**Data segment**.
»»

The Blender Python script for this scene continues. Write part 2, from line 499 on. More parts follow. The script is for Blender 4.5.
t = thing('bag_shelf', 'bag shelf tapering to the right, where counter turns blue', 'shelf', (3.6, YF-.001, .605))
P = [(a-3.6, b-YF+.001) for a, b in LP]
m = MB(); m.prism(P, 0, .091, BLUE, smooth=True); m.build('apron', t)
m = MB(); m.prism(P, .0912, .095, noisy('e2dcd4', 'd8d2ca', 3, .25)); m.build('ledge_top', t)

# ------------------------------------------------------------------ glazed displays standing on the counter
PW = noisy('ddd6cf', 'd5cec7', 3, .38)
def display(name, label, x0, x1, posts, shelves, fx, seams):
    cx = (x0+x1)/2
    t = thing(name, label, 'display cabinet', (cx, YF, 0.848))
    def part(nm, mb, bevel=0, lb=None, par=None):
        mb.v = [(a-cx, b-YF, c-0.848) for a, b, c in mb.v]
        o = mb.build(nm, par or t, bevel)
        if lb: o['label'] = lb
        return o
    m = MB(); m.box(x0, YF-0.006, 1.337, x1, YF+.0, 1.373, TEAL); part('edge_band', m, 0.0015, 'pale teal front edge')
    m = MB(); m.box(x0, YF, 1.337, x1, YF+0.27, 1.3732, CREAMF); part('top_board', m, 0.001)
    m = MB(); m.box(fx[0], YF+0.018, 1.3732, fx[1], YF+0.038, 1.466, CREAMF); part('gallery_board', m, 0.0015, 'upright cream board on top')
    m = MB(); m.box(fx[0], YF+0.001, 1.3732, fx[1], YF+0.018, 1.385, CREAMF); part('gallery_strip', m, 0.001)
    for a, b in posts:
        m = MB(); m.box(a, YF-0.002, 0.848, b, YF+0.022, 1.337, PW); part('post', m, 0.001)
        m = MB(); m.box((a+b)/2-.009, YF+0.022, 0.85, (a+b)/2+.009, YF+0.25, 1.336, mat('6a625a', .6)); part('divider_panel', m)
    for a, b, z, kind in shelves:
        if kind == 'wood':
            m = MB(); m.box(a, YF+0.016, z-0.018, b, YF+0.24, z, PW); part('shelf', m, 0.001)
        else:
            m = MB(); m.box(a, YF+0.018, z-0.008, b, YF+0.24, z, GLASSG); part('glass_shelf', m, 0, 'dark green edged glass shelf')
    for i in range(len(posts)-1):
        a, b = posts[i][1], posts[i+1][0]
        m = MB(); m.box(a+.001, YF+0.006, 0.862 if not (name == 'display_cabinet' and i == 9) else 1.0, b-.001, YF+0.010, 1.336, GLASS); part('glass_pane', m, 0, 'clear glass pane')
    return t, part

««

**Problem**.
Report the number of lines above containing the word "part", with no other text.

**Written solution**.
12